-- Begin Task input --

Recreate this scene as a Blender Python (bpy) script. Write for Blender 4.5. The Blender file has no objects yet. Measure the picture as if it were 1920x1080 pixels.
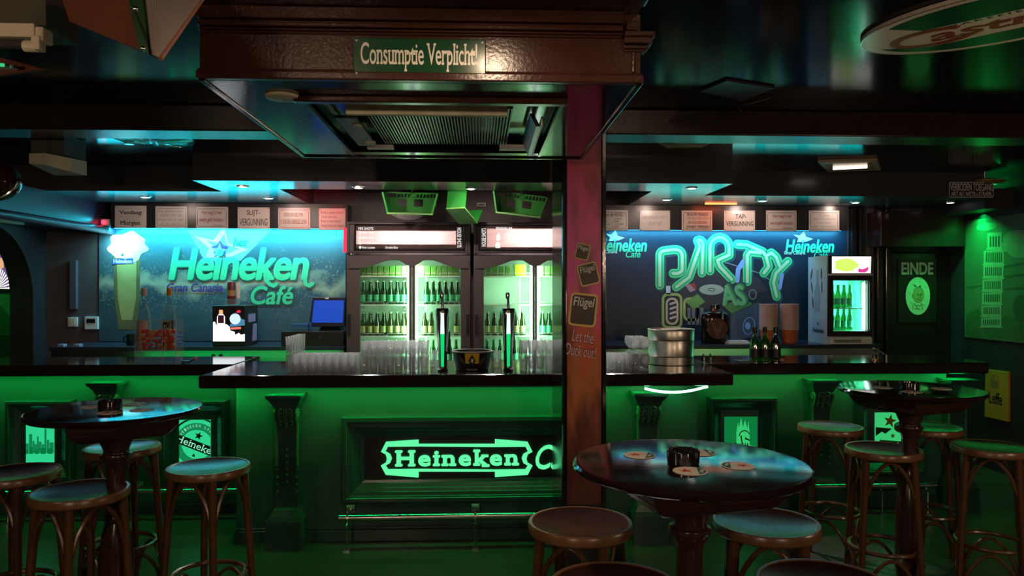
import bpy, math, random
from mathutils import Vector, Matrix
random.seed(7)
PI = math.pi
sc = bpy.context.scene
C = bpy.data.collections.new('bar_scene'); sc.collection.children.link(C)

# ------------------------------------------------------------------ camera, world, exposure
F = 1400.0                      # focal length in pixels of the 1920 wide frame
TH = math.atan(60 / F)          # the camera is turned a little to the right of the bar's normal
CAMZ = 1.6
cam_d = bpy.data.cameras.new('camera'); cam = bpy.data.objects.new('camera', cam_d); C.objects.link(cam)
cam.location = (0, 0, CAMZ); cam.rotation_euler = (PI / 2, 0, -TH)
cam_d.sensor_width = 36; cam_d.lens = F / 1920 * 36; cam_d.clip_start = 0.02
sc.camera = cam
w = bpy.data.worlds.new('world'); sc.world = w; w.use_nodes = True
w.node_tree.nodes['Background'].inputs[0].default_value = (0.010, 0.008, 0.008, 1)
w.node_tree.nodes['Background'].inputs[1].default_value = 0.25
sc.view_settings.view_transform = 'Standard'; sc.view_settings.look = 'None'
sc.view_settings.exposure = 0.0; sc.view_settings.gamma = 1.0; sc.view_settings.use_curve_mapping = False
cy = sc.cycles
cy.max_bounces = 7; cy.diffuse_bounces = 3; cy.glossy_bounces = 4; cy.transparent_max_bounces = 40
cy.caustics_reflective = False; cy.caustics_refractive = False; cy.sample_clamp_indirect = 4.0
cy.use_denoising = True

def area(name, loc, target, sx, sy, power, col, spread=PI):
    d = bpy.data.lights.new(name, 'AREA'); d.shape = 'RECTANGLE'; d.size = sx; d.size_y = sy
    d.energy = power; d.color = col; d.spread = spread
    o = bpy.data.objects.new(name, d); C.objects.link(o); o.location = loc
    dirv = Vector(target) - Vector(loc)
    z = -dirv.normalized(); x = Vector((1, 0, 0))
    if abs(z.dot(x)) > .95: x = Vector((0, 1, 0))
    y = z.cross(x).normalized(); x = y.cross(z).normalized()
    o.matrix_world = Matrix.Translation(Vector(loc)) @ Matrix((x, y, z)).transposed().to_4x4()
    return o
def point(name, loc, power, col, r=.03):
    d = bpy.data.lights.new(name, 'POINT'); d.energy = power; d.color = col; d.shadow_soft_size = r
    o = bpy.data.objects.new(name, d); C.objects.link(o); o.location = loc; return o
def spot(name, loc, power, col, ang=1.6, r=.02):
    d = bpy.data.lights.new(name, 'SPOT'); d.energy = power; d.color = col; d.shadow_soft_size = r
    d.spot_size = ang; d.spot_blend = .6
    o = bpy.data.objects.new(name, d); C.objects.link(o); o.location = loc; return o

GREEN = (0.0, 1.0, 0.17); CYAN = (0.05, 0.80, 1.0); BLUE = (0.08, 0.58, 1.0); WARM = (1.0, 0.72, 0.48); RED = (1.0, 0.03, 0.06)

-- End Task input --
-- Begin Task input --

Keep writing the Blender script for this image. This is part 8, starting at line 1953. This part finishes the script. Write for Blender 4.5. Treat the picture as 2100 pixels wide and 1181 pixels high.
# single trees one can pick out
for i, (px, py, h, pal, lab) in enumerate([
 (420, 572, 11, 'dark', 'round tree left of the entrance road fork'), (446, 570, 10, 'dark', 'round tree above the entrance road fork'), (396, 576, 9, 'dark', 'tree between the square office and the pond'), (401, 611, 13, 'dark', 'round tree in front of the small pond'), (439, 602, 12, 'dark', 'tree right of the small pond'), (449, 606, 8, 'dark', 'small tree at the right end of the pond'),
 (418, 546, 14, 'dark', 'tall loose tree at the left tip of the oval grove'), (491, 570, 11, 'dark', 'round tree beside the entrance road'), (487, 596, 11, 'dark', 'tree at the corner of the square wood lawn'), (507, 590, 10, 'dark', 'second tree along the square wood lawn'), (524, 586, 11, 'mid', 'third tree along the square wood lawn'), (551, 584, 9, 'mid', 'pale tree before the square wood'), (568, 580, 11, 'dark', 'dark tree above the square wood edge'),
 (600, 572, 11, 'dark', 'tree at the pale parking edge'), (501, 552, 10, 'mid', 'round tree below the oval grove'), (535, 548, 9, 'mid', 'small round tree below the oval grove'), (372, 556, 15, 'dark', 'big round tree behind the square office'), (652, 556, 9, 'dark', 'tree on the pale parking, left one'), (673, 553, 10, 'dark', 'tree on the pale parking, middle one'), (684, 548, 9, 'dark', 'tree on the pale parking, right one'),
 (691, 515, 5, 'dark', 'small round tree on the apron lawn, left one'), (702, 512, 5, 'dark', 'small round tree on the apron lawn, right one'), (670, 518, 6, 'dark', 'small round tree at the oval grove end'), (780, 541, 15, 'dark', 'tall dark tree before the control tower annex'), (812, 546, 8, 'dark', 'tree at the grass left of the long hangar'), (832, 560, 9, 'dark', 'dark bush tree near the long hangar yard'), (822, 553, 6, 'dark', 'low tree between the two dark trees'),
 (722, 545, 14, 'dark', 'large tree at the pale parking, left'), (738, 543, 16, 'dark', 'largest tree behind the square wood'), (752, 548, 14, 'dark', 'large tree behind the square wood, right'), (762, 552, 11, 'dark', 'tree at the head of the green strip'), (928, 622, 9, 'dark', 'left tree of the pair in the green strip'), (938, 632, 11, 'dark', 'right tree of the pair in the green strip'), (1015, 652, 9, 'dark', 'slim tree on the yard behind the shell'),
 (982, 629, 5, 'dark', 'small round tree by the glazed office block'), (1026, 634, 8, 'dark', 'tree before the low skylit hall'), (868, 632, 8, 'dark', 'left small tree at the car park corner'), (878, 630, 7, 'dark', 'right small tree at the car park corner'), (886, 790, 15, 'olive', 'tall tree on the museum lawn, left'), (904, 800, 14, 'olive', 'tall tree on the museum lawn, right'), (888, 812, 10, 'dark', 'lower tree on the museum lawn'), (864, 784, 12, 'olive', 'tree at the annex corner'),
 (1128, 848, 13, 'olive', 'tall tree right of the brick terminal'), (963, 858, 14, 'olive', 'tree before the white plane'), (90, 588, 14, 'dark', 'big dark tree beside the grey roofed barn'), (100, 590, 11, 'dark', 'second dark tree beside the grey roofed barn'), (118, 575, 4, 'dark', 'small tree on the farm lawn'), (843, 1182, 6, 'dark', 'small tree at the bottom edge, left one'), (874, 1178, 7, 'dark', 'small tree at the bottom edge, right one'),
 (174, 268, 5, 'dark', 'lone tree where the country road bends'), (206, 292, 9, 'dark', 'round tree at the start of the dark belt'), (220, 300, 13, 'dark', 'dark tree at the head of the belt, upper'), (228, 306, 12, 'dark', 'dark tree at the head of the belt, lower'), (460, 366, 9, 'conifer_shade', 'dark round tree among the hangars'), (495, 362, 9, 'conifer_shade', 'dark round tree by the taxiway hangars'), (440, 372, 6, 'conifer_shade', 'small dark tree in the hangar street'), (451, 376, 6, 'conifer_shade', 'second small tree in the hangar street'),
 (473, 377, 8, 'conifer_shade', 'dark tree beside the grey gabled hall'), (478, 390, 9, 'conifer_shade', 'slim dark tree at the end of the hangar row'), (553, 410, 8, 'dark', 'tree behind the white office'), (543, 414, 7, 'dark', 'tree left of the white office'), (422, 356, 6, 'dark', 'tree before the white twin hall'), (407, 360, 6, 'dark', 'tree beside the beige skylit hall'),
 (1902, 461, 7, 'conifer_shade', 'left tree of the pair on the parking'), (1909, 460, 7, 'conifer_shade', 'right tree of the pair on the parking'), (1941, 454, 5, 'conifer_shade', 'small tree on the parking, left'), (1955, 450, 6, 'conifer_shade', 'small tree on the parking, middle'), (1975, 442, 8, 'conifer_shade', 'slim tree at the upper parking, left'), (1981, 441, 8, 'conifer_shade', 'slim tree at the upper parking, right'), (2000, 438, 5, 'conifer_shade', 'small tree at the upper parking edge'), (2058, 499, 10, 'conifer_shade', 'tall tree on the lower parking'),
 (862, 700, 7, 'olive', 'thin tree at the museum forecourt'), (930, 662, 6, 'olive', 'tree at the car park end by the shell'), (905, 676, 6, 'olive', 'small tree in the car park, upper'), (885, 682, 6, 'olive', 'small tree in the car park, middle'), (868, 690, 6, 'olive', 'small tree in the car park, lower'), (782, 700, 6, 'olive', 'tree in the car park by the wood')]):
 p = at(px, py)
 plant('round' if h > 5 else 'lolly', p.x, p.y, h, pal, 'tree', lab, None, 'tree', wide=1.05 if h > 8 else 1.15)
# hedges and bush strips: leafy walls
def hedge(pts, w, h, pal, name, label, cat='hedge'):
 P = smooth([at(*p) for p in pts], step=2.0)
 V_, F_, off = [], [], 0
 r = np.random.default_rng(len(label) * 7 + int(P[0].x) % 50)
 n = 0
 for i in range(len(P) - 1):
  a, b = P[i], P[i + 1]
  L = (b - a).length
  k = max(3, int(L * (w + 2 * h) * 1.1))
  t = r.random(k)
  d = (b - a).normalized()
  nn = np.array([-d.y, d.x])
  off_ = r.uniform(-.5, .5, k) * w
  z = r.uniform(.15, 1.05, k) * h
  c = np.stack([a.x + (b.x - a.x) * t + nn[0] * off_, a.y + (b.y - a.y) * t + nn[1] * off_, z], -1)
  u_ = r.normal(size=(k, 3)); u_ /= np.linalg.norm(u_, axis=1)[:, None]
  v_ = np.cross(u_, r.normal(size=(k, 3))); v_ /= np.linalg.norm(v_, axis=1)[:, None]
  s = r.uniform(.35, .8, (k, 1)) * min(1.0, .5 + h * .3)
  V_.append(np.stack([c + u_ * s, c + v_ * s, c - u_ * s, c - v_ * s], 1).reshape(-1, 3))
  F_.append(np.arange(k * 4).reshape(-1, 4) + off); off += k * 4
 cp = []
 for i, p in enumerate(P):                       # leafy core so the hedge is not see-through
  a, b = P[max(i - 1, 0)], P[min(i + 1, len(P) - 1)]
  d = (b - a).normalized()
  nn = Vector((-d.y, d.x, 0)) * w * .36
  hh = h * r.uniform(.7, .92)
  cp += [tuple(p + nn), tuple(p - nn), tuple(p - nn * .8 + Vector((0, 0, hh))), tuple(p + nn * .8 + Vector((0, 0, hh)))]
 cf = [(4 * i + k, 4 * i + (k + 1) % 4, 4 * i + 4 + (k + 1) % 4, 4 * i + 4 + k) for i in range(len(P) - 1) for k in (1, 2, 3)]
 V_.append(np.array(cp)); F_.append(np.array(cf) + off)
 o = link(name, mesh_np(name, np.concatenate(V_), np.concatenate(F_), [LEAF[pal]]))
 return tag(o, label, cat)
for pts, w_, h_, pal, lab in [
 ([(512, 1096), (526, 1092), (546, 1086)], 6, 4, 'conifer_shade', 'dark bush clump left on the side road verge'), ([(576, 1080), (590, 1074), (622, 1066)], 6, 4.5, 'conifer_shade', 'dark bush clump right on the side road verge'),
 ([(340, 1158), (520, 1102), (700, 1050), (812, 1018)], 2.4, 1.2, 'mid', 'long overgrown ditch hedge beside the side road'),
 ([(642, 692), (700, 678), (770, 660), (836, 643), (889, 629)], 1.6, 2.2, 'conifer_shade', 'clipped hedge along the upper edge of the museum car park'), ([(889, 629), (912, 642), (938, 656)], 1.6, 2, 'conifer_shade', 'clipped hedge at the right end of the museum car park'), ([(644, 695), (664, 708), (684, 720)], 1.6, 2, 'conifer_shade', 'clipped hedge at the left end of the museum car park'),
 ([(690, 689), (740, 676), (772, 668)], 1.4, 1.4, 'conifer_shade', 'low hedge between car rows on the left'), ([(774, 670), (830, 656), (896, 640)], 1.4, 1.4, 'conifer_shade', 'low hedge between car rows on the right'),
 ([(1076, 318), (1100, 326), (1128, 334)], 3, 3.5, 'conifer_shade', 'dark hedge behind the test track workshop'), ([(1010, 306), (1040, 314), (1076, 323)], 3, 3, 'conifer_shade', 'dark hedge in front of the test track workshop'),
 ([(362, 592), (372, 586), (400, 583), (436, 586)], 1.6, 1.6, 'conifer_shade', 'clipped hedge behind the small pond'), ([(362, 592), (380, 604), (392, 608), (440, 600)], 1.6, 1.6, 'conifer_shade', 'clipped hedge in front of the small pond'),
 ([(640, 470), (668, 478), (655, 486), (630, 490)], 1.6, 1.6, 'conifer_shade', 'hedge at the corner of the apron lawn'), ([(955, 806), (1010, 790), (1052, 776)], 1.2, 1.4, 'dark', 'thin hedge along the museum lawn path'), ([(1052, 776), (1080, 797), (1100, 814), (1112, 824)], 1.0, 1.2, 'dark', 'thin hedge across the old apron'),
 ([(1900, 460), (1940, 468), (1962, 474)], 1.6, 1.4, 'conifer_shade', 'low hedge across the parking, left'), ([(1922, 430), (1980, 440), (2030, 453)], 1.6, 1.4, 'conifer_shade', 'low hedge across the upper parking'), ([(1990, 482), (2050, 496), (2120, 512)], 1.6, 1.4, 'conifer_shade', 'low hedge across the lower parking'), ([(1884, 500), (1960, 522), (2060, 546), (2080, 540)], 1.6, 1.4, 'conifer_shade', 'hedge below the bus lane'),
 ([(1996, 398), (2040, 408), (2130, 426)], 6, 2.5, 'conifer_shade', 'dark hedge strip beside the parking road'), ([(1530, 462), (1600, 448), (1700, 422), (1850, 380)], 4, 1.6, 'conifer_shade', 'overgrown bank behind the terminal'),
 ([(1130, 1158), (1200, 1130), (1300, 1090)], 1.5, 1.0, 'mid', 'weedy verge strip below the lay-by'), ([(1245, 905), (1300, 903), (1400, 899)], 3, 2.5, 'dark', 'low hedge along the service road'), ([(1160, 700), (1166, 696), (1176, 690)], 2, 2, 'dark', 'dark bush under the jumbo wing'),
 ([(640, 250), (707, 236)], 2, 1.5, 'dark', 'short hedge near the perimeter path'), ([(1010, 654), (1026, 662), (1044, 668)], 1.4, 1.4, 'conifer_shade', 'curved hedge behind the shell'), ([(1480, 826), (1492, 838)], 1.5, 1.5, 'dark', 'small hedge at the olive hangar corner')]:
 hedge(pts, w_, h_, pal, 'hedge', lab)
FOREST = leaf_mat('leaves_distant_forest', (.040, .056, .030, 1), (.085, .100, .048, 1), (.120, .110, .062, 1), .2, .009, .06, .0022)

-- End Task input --

Repeat exactly, and only, the lines from the one containing "Recreate this scene" through the one containing "C = bpy.data.collections.new('bar_scene');", both included, without the pictures.

→ Response to this task:
Recreate this scene as a Blender Python (bpy) script. Write for Blender 4.5. The Blender file has no objects yet. Measure the picture as if it were 1920x1080 pixels.
import bpy, math, random
from mathutils import Vector, Matrix
random.seed(7)
PI = math.pi
sc = bpy.context.scene
C = bpy.data.collections.new('bar_scene'); sc.collection.children.link(C)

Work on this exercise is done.